#### [PROBLEM]
Where a line below holds the string "scene", copy that line.

#### [RECORD SET]
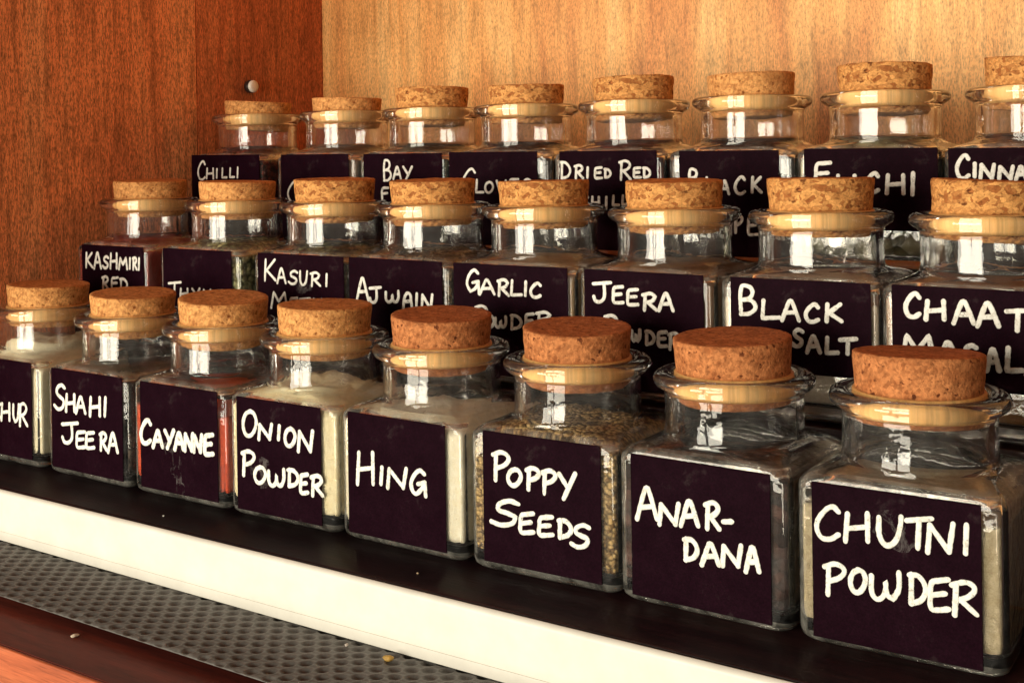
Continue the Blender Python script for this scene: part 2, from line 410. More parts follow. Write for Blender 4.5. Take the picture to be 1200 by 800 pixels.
     '-175,-112 -172,-29 -146,-28 -137,-44 -146,-61 -169,-68;-169,-68 -141,-69 -128,-89 -147,-108 -175,-112;-102,-67 -106,-120 -53,-115;-44,-122 -21,-64 -14,-63 8,-119;-33,-99 -2,-96;66,-77 57,-69 42,-78 29,-99 36,-118 51,-121 66,-114;95,-67 92,-116;133,-65 96,-94;99,-91 136,-113;18,-152 8,-147 -4,-153 -5,-164 5,-172 15,-179 11,-192 -2,-197 -14,-190;31,-212 48,-164 53,-164 70,-209;39,-194 62,-191;93,-165 90,-210 123,-206;132,-168 178,-162;155,-165 153,-206'),
    ('chaat', 1, -8.42, -2.14, 2.03, 4.12, 2.78, 0.160,
     '-136,-32 -146,-22 -161,-32 -174,-59 -167,-84 -151,-88 -137,-79;-113,-42 -118,-92;-69,-39 -68,-88;-116,-69 -69,-63;-42,-97 -19,-37 -12,-37 11,-94;-31,-74 1,-71;21,-101 45,-38 52,-38 76,-97;32,-76 65,-73;98,-56 156,-50;127,-53 124,-105;-187,-214 -172,-141 -144,-183 -111,-138 -98,-207;-84,-207 -62,-154 -55,-154 -33,-203;-74,-186 -43,-183;16,-161 5,-156 -8,-163 -10,-174 1,-181 12,-188 8,-201 -6,-206 -18,-199;43,-221 57,-163 62,-162 76,-218;50,-198 70,-195;100,-155 96,-217 134,-212;146,-223 168,-157 174,-156 195,-218;157,-197 186,-193'),
    ('chilli', 2, -44.55, -2.31, 2.35, 4.13, 3.84, 0.120,
     '-135,-46 -147,-31 -167,-44 -184,-80 -175,-114 -155,-120 -136,-109;-119,-66 -124,-115;-77,-66 -77,-115;-122,-92 -78,-89;-50,-69 -53,-111;-13,-66 -16,-110 15,-109;41,-66 38,-108 67,-107;92,-62 89,-109'),
    ('co', 2, -38.65, -2.13, 2.03, 4.11, 3.84, 0.120,
     '-104,-139 -119,-124 -145,-138 -168,-176 -156,-212 -130,-219 -105,-207;-85,-166 -101,-171 -110,-185 -100,-200 -81,-199 -66,-183 -74,-170 -87,-166'),
    ('bay', 2, -33.58, -2.14, 2.26, 4.10, 3.84, 0.130,
     '-94,-117 -90,-32 -69,-32 -62,-49 -70,-66 -88,-72;-88,-72 -65,-75 -55,-96 -71,-115 -94,-117;-41,-110 -22,-59 -16,-59 1,-110;-32,-90 -7,-89;16,-58 39,-87;63,-58 29,-113;-72,-149 -104,-154 -107,-196;-105,-175 -78,-172'),
    ('cloves', 2, -28.55, -2.45, 1.91, 4.13, 3.84, 0.120,
     '-113,-85 -128,-70 -152,-84 -173,-123 -162,-159 -137,-166 -114,-154;-103,-116 -107,-167 -72,-166;-40,-124 -54,-130 -62,-148 -53,-166 -37,-166 -23,-145 -30,-128 -42,-124;-4,-119 12,-173 40,-119;100,-112 80,-113 63,-116 59,-138 60,-162 79,-165 102,-163;61,-138 93,-136;158,-118 146,-112 131,-118 129,-129 141,-138 154,-146 150,-159 133,-163 118,-155'),
    ('dried', 2, -23.38, -2.14, 2.20, 4.12, 3.84, 0.110,
     '-201,-43 -203,-107;-207,-44 -182,-47 -163,-74 -175,-99 -203,-107;-137,-107 -134,-59;-141,-60 -119,-56 -107,-66 -115,-78 -134,-84;-129,-82 -104,-106;-82,-65 -84,-103;-20,-65 -34,-66 -46,-69 -49,-86 -48,-104 -35,-106 -19,-105;-48,-86 -25,-84;-2,-71 -3,-103;-5,-71 10,-73 21,-86 14,-99 -3,-103;66,-111 70,-44;61,-45 90,-40 106,-54 95,-71 70,-79;77,-77 109,-110;151,-66 137,-67 126,-69 124,-84 125,-101 137,-102 152,-102;125,-84 146,-83;168,-67 167,-102;164,-67 181,-69 193,-84 185,-98 167,-102;-84,-181 -92,-172 -106,-180 -117,-202 -111,-222 -97,-226 -85,-219;-62,-179 -65,-223;-33,-179 -33,-223;-64,-203 -34,-200;0,-179 -2,-224;32,-174 29,-209 55,-208;74,-173 71,-206 108,-204;130,-173 128,-209'),
    ('pepper', 2, -18.35, -1.98, 1.89, 4.08, 3.84, 0.130,
     '-155,-134 -153,-70 -134,-70 -127,-83 -134,-96 -151,-100;-151,-100 -130,-102 -121,-118 -134,-132 -155,-134;-87,-99 -88,-135 -72,-134;-34,-157 -19,-111 -15,-110 -1,-157;-27,-139 -7,-138;59,-105 50,-95 36,-104 23,-129 30,-152 45,-157 59,-149;91,-97 88,-150;120,-97 91,-127;94,-123 122,-150;-139,-300 -137,-235;-142,-237 -126,-231 -114,-244 -120,-262 -137,-271;-59,-233 -73,-234 -84,-239 -87,-268 -86,-299 -74,-302 -59,-300;-86,-268 -64,-264;-36,-301 -33,-236;-40,-238 -20,-232 -6,-245 -13,-262 -34,-272;22,-296 24,-238;19,-239 35,-234 48,-246 41,-261 24,-270;103,-239 88,-240 76,-244 72,-271 73,-300 87,-303 104,-301;74,-271 98,-268;128,-308 131,-245;125,-246 144,-241 154,-254 146,-270 131,-279;135,-276 155,-307'),
    ('elichi', 2, -13.32, -2.14, 2.44, 4.11, 2.78, 0.165,
     '-120,-49 -145,-51 -166,-55 -171,-87 -169,-121 -146,-124 -118,-123;-169,-87 -129,-84;-92,-94 -94,-139 -68,-138;-34,-94 -36,-144;46,-95 37,-85 21,-94 7,-120 15,-145 31,-149 46,-142;80,-92 75,-152;131,-92 131,-152;77,-124 131,-120;164,-85 161,-155'),
    ('cinnamon', 2, -8.29, -2.30, 2.26, 4.08, 3.84, 0.150,
     '-166,-35 -175,-23 -189,-34 -202,-64 -195,-93 -180,-98 -166,-89;-146,-51 -147,-92;-129,-98 -125,-55;-125,-55 -94,-98;-94,-98 -87,-55;-72,-99 -68,-62;-68,-62 -37,-99;-37,-99 -30,-61;-21,-102 -8,-62 -4,-62 10,-102;-15,-86 4,-85;19,-103 28,-64 43,-88 60,-65 67,-103;95,-68 83,-73 77,-88 84,-104 98,-104 108,-86 103,-72 93,-68;119,-109 123,-71;123,-71 153,-109;153,-109 159,-70'),
]

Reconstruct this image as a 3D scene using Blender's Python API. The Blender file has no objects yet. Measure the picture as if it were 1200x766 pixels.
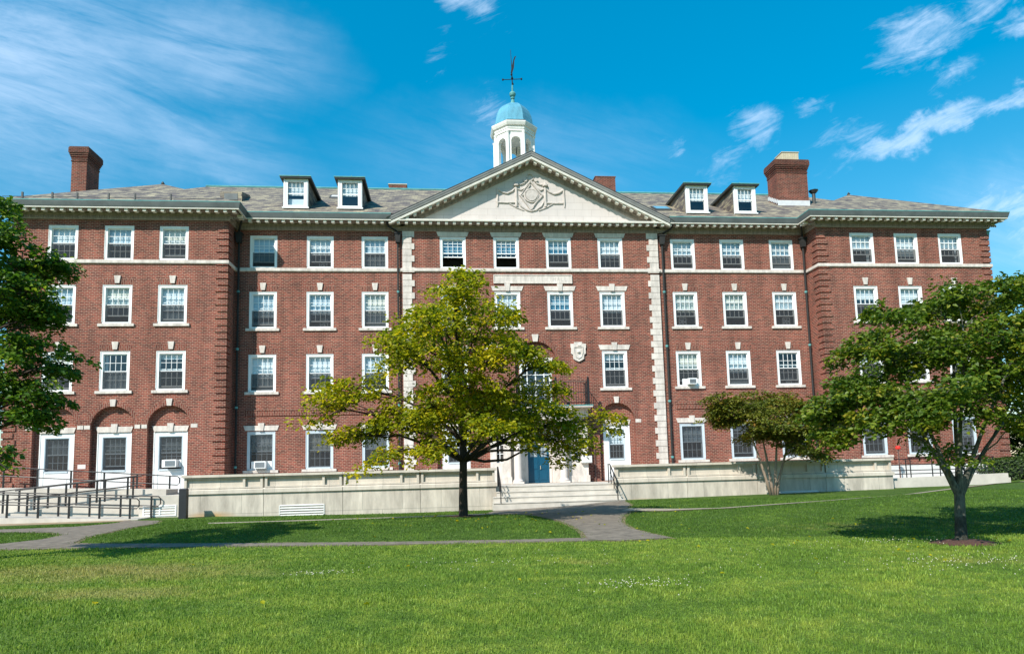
import bpy, bmesh, math, random
import numpy as np
from mathutils import Vector, Matrix

rad = math.radians
sc = bpy.context.scene
col = sc.collection

# ---------------------------------------------------------------- camera
cam_d = bpy.data.cameras.new('camera')
cam = bpy.data.objects.new('camera', cam_d)
col.objects.link(cam)
sc.camera = cam
CAM = Vector((-5.399, -38.573, 1.6485))
yaw, pitch, roll = rad(5.608), rad(5.948), rad(-1.457)
fwd = Vector((math.sin(yaw) * math.cos(pitch), math.cos(yaw) * math.cos(pitch), math.sin(pitch)))
rgt = Vector((math.cos(yaw), -math.sin(yaw), 0))
upv = rgt.cross(fwd)
r2 = rgt * math.cos(roll) + upv * math.sin(roll)
u2 = -rgt * math.sin(roll) + upv * math.cos(roll)
M = Matrix((r2, u2, -fwd)).transposed().to_4x4()
M.translation = CAM
cam.matrix_world = M
cam_d.sensor_width = 36
cam_d.lens = 785.43 / 1200 * 36
cam_d.shift_x = 3.3 / 1200
cam_d.shift_y = 86.57 / 1200
cam_d.clip_end = 3000

# ---------------------------------------------------------------- light
SUN_AZ, SUN_EL = 220.0, 42.5          # degrees clockwise from +Y, elevation
sd = Vector((math.sin(rad(SUN_AZ)) * math.cos(rad(SUN_EL)), math.cos(rad(SUN_AZ)) * math.cos(rad(SUN_EL)), math.sin(rad(SUN_EL))))
sun_d = bpy.data.lights.new('sun', 'SUN')
sun_d.energy = 4.6
sun_d.angle = rad(0.5)
sun_d.color = (1.0, 0.95, 0.87)
sun = bpy.data.objects.new('sun', sun_d)
sun.rotation_euler = (-sd).to_track_quat('-Z', 'Y').to_euler()
sun.location = (-60, -60, 60)
col.objects.link(sun)

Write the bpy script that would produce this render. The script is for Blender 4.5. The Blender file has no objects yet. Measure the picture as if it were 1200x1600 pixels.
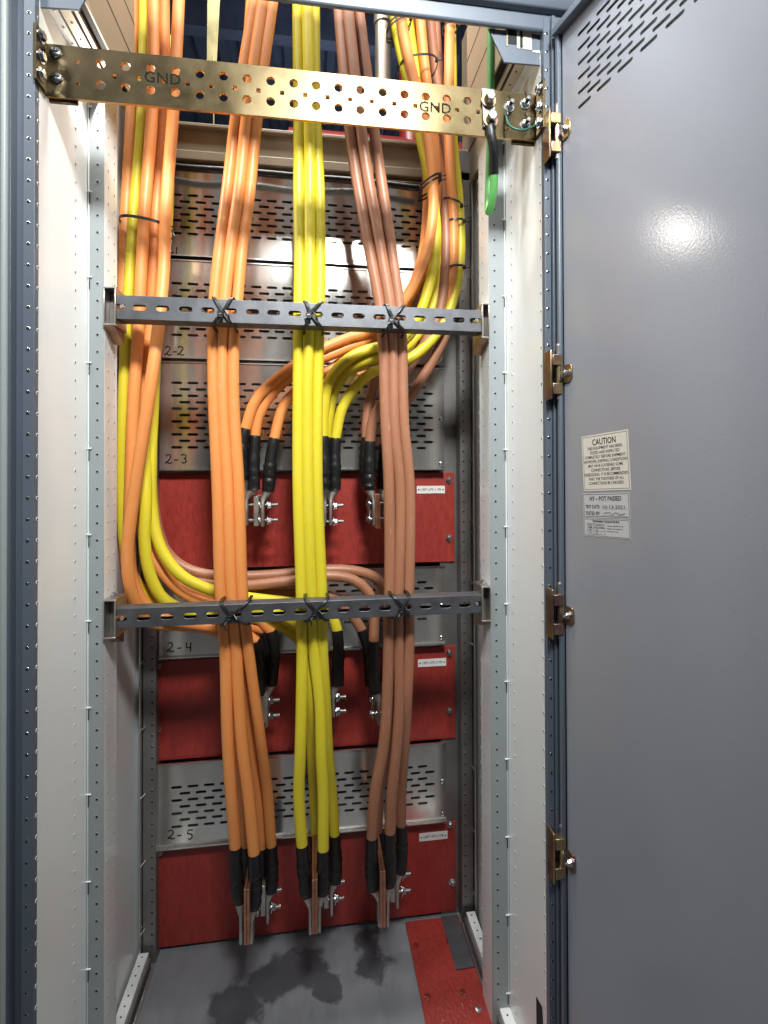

#### [THE REPLY]
Continue the Blender Python script for this scene: part 2, from line 410. More parts follow. Write for Blender 4.5. Take the picture to be 1200 by 800 pixels.
Reconstruct this image as a 3D scene using Blender's Python API. The Blender file has no objects yet. Measure the picture as if it were 1200x766 pixels.
sc = bpy.context.scene